Items from a dataset:
-*-*-

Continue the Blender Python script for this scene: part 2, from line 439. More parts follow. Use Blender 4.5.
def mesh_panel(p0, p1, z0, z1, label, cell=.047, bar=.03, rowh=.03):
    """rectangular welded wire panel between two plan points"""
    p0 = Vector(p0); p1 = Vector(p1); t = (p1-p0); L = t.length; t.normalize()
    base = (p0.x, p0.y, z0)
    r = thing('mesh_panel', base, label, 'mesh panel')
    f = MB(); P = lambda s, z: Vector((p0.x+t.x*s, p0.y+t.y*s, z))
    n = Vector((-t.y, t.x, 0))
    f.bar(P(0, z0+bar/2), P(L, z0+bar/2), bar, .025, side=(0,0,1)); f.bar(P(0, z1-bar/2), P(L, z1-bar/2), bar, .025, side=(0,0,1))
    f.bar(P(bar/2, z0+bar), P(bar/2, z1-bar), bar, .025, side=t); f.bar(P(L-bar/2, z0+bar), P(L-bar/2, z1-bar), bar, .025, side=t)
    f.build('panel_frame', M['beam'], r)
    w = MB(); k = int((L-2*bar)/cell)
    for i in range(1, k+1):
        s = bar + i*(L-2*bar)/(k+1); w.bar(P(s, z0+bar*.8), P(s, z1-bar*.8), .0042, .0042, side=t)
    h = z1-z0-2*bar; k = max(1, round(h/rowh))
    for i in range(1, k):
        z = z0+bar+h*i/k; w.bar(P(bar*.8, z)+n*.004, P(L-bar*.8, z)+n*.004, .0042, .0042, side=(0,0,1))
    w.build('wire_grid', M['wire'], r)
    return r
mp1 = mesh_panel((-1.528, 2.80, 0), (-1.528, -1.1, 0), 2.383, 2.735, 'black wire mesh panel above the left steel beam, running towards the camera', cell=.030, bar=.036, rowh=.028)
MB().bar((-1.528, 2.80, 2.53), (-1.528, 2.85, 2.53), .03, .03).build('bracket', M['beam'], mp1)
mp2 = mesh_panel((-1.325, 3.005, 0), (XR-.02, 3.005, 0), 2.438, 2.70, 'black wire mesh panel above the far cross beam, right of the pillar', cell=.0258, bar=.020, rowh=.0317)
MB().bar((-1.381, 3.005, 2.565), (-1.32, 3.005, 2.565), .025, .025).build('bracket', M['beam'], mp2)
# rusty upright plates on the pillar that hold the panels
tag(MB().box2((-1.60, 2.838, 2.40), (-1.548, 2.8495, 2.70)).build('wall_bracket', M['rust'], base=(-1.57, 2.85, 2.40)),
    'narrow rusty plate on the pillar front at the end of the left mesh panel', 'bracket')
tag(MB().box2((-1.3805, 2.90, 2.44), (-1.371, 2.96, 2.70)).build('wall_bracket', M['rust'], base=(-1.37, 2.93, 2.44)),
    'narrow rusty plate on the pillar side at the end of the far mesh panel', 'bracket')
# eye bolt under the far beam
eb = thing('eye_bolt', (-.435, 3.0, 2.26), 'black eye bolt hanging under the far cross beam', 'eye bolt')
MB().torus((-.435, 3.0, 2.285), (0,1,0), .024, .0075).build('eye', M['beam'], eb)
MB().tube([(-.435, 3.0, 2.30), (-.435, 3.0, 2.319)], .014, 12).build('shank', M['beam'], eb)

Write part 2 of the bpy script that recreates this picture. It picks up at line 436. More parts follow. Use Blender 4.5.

-*-*-

Problem to work on: Copy out each line above, character for character.

Answer:
Continue the Blender Python script for this scene: part 2, from line 439. More parts follow. Use Blender 4.5.
def mesh_panel(p0, p1, z0, z1, label, cell=.047, bar=.03, rowh=.03):
    """rectangular welded wire panel between two plan points"""
    p0 = Vector(p0); p1 = Vector(p1); t = (p1-p0); L = t.length; t.normalize()
    base = (p0.x, p0.y, z0)
    r = thing('mesh_panel', base, label, 'mesh panel')
    f = MB(); P = lambda s, z: Vector((p0.x+t.x*s, p0.y+t.y*s, z))
    n = Vector((-t.y, t.x, 0))
    f.bar(P(0, z0+bar/2), P(L, z0+bar/2), bar, .025, side=(0,0,1)); f.bar(P(0, z1-bar/2), P(L, z1-bar/2), bar, .025, side=(0,0,1))
    f.bar(P(bar/2, z0+bar), P(bar/2, z1-bar), bar, .025, side=t); f.bar(P(L-bar/2, z0+bar), P(L-bar/2, z1-bar), bar, .025, side=t)
    f.build('panel_frame', M['beam'], r)
    w = MB(); k = int((L-2*bar)/cell)
    for i in range(1, k+1):
        s = bar + i*(L-2*bar)/(k+1); w.bar(P(s, z0+bar*.8), P(s, z1-bar*.8), .0042, .0042, side=t)
    h = z1-z0-2*bar; k = max(1, round(h/rowh))
    for i in range(1, k):
        z = z0+bar+h*i/k; w.bar(P(bar*.8, z)+n*.004, P(L-bar*.8, z)+n*.004, .0042, .0042, side=(0,0,1))
    w.build('wire_grid', M['wire'], r)
    return r
mp1 = mesh_panel((-1.528, 2.80, 0), (-1.528, -1.1, 0), 2.383, 2.735, 'black wire mesh panel above the left steel beam, running towards the camera', cell=.030, bar=.036, rowh=.028)
MB().bar((-1.528, 2.80, 2.53), (-1.528, 2.85, 2.53), .03, .03).build('bracket', M['beam'], mp1)
mp2 = mesh_panel((-1.325, 3.005, 0), (XR-.02, 3.005, 0), 2.438, 2.70, 'black wire mesh panel above the far cross beam, right of the pillar', cell=.0258, bar=.020, rowh=.0317)
MB().bar((-1.381, 3.005, 2.565), (-1.32, 3.005, 2.565), .025, .025).build('bracket', M['beam'], mp2)
# rusty upright plates on the pillar that hold the panels
tag(MB().box2((-1.60, 2.838, 2.40), (-1.548, 2.8495, 2.70)).build('wall_bracket', M['rust'], base=(-1.57, 2.85, 2.40)),
    'narrow rusty plate on the pillar front at the end of the left mesh panel', 'bracket')
tag(MB().box2((-1.3805, 2.90, 2.44), (-1.371, 2.96, 2.70)).build('wall_bracket', M['rust'], base=(-1.37, 2.93, 2.44)),
    'narrow rusty plate on the pillar side at the end of the far mesh panel', 'bracket')
# eye bolt under the far beam
eb = thing('eye_bolt', (-.435, 3.0, 2.26), 'black eye bolt hanging under the far cross beam', 'eye bolt')
MB().torus((-.435, 3.0, 2.285), (0,1,0), .024, .0075).build('eye', M['beam'], eb)
MB().tube([(-.435, 3.0, 2.30), (-.435, 3.0, 2.319)], .014, 12).build('shank', M['beam'], eb)

Write part 2 of the bpy script that recreates this picture. It picks up at line 436. More parts follow. Use Blender 4.5.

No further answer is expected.